Sudan: UN, U.S. Call for 'Immediate' End to Fighting Within Sudan Security Forces

Sudanese pro-democracy supporters (file photo).

The head of the United Nations mission in Sudan and the United States on Saturday called for an "immediate" end to fighting between the regular army and paramilitaries. At least three civilians have been killed and a dozen injured in clashes in Khartoum and other cities.

Air strikes and artillery exchanges were heard in the Sudanese capital Saturday as paramilitaries and the regular army traded attacks on each other's bases, days after the army warned the country was at a "dangerous" turning point.

The eruption of violence comes after weeks of deepening tensions between military leader Abdel Fattah al-Burhan and his number two, paramilitary commander Mohamed Hamdan Daglo.

The pair have been at loggerheads over talks to finalise a deal to return the country to civilian rule and end the crisis sparked by their 2021 coup.

A plan to integrate the paramilitary Rapid Support Forces (RSF) into Sudan's regular army is one of the key points of contention, analysts have said.

Trading blame

The two sides traded blame for starting the fighting at the weekend.

The RSF said they were "surprised Saturday with a large force from the army entering camps", reporting a "sweeping attack with all kinds of heavy and light weapons".

Army spokesman Brigadier General Nabil Abdallah said the paramilitaries launched the fighting, attacking "several army camps in Khartoum and elsewhere around Sudan".

"Clashes are ongoing and the army is carrying out its duty to safeguard the country", he added.

The RSF said its forces had taken control of Khartoum airport, after witnesses reported seeing truckloads of fighters entering the airport compound, as well as the presidential palace and other key sites.

Its claims were quickly denied by the army, who said the airport and other bases remain under their "full control", publishing a photograph of black smoke billowing from what it said was the RSF headquarters.

Casualties

The army said it had carried out air strikes against RSF bases in Khartoum. "The Sudanese air force destroyed Tiba and Soba camps," it said in a statement.

Witnesses also reported clashes around the state media building in Khartoum's sister city Omdurman, as well near Burhan's residence and in Khartoum North.

Outside the capital, witness Eissa Adam said explosions and gunfire had been heard across the North Darfur state capital of El Fasher.

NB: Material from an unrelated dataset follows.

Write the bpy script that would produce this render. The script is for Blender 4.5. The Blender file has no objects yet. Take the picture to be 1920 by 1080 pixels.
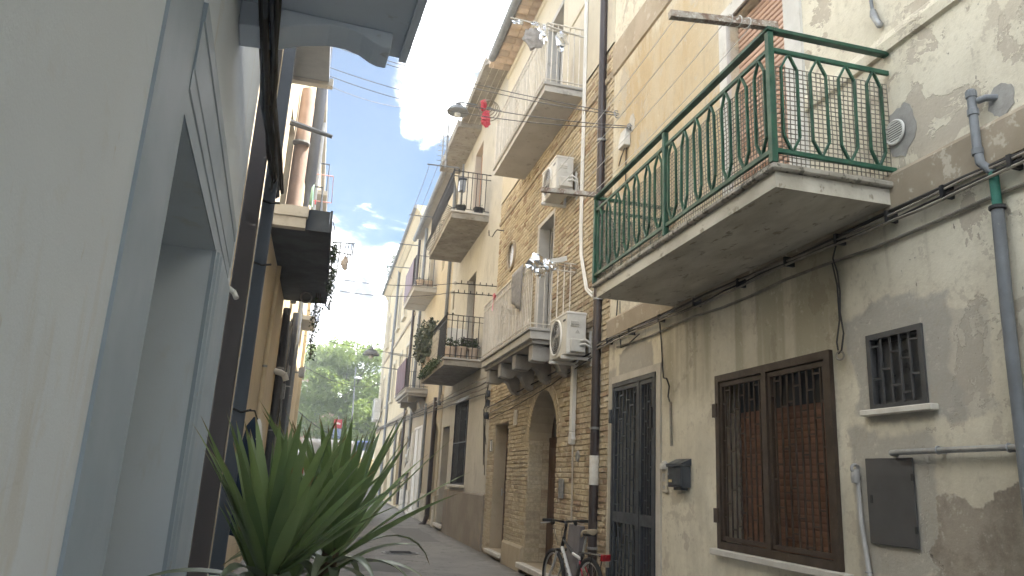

The doctors' union said three civilians had been killed, including at Khartoum airport and in North Kordofan state, and at least nine others wounded.

Pleas to cease hostilities

US Secretary of State Antony Blinken said Saturday he was "deeply concerned" about the reports of fighting.

"We urge all actors to stop the violence immediately and avoid further escalations or troop mobilizations and continue talks to resolve outstanding issues," he tweeted from Hanoi, Vietnam, on his way to a Group of Seven (G7) foreign ministers' meeting in Japan.

The military's civilian interlocutors called on both sides "to immediately cease hostilities and spare the country slipping into the abyss of total collapse."

Their plea was echoed by the head of the United Nations mission in Sudan Volker Perthes who called for an "immediate" ceasefire.

"Perthes has reached out to both parties asking them for an immediate cessation of fighting to ensure the safety of the Sudanese people and to spare the country from further violence," the UN mission said.

A mistake

Western governments had been warning of the dangers of all-out fighting between the rival security forces since the army issued its warning to the paramilitaries on Thursday.

Created in 2013, the RSF emerged from the Janjaweed militia that then president Omar al-Bashir unleashed against non-Arab ethnic minorities in the western Darfur region a decade earlier, drawing accusations of war crimes.

In recent months, Daglo has said the 2021 coup was a "mistake" that failed to bring about change in Sudan and reinvigorated remnants of Bashir's regime, which was ousted by the army in 2019 following month of mass protests.

Burhan, a career soldier from northern Sudan who rose the ranks under Bashir's three-decade rule, maintained that the coup was "necessary" to bring more groups into the political process.